▶ EXERCISE TASK
Give the data below again, word for word.

--------------------------------------------------

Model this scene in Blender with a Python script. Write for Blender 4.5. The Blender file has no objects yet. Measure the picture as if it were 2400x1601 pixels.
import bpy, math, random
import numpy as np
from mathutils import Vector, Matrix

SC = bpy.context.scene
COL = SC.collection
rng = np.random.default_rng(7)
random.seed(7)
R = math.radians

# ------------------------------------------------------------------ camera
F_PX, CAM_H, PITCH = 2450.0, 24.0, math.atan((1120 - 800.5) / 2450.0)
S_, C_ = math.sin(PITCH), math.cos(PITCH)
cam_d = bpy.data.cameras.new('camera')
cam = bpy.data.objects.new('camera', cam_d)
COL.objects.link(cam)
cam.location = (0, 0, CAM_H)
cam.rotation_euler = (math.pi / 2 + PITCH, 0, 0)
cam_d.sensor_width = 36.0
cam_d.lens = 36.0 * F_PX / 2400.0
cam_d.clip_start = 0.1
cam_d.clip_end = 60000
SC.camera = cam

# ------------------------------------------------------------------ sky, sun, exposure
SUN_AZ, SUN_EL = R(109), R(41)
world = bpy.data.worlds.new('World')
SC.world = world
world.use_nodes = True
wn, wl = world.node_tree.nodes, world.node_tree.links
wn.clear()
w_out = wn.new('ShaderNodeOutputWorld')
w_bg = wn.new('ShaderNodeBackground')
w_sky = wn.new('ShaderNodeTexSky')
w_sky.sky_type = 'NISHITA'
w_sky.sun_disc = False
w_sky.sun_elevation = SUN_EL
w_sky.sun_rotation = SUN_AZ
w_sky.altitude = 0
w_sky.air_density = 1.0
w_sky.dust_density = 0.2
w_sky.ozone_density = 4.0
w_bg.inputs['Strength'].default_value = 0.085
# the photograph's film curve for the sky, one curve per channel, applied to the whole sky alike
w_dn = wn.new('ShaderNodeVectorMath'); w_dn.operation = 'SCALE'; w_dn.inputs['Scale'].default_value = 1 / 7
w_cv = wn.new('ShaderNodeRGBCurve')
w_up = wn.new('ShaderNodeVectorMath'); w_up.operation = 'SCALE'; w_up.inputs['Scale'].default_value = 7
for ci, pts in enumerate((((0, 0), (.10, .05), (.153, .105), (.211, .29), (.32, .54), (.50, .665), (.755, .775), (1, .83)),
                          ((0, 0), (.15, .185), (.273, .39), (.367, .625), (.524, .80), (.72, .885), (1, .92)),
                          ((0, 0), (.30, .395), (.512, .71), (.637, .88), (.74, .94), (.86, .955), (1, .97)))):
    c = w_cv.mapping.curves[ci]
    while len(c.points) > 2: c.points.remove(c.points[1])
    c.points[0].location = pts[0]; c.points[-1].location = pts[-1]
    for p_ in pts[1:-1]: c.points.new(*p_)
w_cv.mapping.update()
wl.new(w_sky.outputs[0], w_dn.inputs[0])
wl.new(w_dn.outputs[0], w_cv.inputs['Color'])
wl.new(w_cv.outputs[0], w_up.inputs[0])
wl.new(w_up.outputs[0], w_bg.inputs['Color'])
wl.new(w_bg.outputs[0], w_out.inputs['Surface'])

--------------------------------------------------

▶ RESULT FOR THIS TASK
Model this scene in Blender with a Python script. Write for Blender 4.5. The Blender file has no objects yet. Measure the picture as if it were 2400x1601 pixels.
import bpy, math, random
import numpy as np
from mathutils import Vector, Matrix

SC = bpy.context.scene
COL = SC.collection
rng = np.random.default_rng(7)
random.seed(7)
R = math.radians

# ------------------------------------------------------------------ camera
F_PX, CAM_H, PITCH = 2450.0, 24.0, math.atan((1120 - 800.5) / 2450.0)
S_, C_ = math.sin(PITCH), math.cos(PITCH)
cam_d = bpy.data.cameras.new('camera')
cam = bpy.data.objects.new('camera', cam_d)
COL.objects.link(cam)
cam.location = (0, 0, CAM_H)
cam.rotation_euler = (math.pi / 2 + PITCH, 0, 0)
cam_d.sensor_width = 36.0
cam_d.lens = 36.0 * F_PX / 2400.0
cam_d.clip_start = 0.1
cam_d.clip_end = 60000
SC.camera = cam

# ------------------------------------------------------------------ sky, sun, exposure
SUN_AZ, SUN_EL = R(109), R(41)
world = bpy.data.worlds.new('World')
SC.world = world
world.use_nodes = True
wn, wl = world.node_tree.nodes, world.node_tree.links
wn.clear()
w_out = wn.new('ShaderNodeOutputWorld')
w_bg = wn.new('ShaderNodeBackground')
w_sky = wn.new('ShaderNodeTexSky')
w_sky.sky_type = 'NISHITA'
w_sky.sun_disc = False
w_sky.sun_elevation = SUN_EL
w_sky.sun_rotation = SUN_AZ
w_sky.altitude = 0
w_sky.air_density = 1.0
w_sky.dust_density = 0.2
w_sky.ozone_density = 4.0
w_bg.inputs['Strength'].default_value = 0.085
# the photograph's film curve for the sky, one curve per channel, applied to the whole sky alike
w_dn = wn.new('ShaderNodeVectorMath'); w_dn.operation = 'SCALE'; w_dn.inputs['Scale'].default_value = 1 / 7
w_cv = wn.new('ShaderNodeRGBCurve')
w_up = wn.new('ShaderNodeVectorMath'); w_up.operation = 'SCALE'; w_up.inputs['Scale'].default_value = 7
for ci, pts in enumerate((((0, 0), (.10, .05), (.153, .105), (.211, .29), (.32, .54), (.50, .665), (.755, .775), (1, .83)),
                          ((0, 0), (.15, .185), (.273, .39), (.367, .625), (.524, .80), (.72, .885), (1, .92)),
                          ((0, 0), (.30, .395), (.512, .71), (.637, .88), (.74, .94), (.86, .955), (1, .97)))):
    c = w_cv.mapping.curves[ci]
    while len(c.points) > 2: c.points.remove(c.points[1])
    c.points[0].location = pts[0]; c.points[-1].location = pts[-1]
    for p_ in pts[1:-1]: c.points.new(*p_)
w_cv.mapping.update()
wl.new(w_sky.outputs[0], w_dn.inputs[0])
wl.new(w_dn.outputs[0], w_cv.inputs['Color'])
wl.new(w_cv.outputs[0], w_up.inputs[0])
wl.new(w_up.outputs[0], w_bg.inputs['Color'])
wl.new(w_bg.outputs[0], w_out.inputs['Surface'])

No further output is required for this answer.